Identity leverage doesn’t compound
In the early 2000s, I had a South American roommate in my penthouse loft in Toronto. Total rico suave archetype. He did exceptionally well socially—places like the Drake Hotel were almost tailor-made for him. He even nudged me into making my first serious real estate move: buying a penthouse across the street.
At the time, he was riding the cultural momentum of the Latin music and nightlife wave. It worked—effortlessly. There was a real social tailwind.
Charisma, machismo, rhythm, presence. The moment rewarded it.
I was still figuring myself out then—both personally and in markets—but I paid close attention. I absorbed what it looked like to have that kind of immediate social pull, and what it meant to move through the world with momentum you didn’t have to manufacture.
I think back now and ask whether that same archetype would work in 2026.
The honest answer is: not in the same way.
That form of identity leverage relied on performance—on a very specific expression of masculinity and cultural signaling. The world has changed since then. The incentives are different. The tolerance for certain performances has narrowed, and the upside from them has compressed.

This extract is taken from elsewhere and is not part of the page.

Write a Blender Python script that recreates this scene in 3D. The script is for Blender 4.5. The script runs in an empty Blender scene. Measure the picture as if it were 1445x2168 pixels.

By contrast, I’ve always been a slower burn. Less dependent on timing, more dependent on compounding. What I built wasn’t optimized for a moment—it was built to persist across moments.
That difference matters more with time.
Identity waves and externally controlled - come and go.
Skill compounds.
Judgment compounds.
Execution compounds.
Identity attention doesn’t.
It’s consumptive, not accumulative.
It gives reach without building internal advantage.
When the cycle turns, there’s often nothing underneath.
Any strategy that relies on that is fragile by design.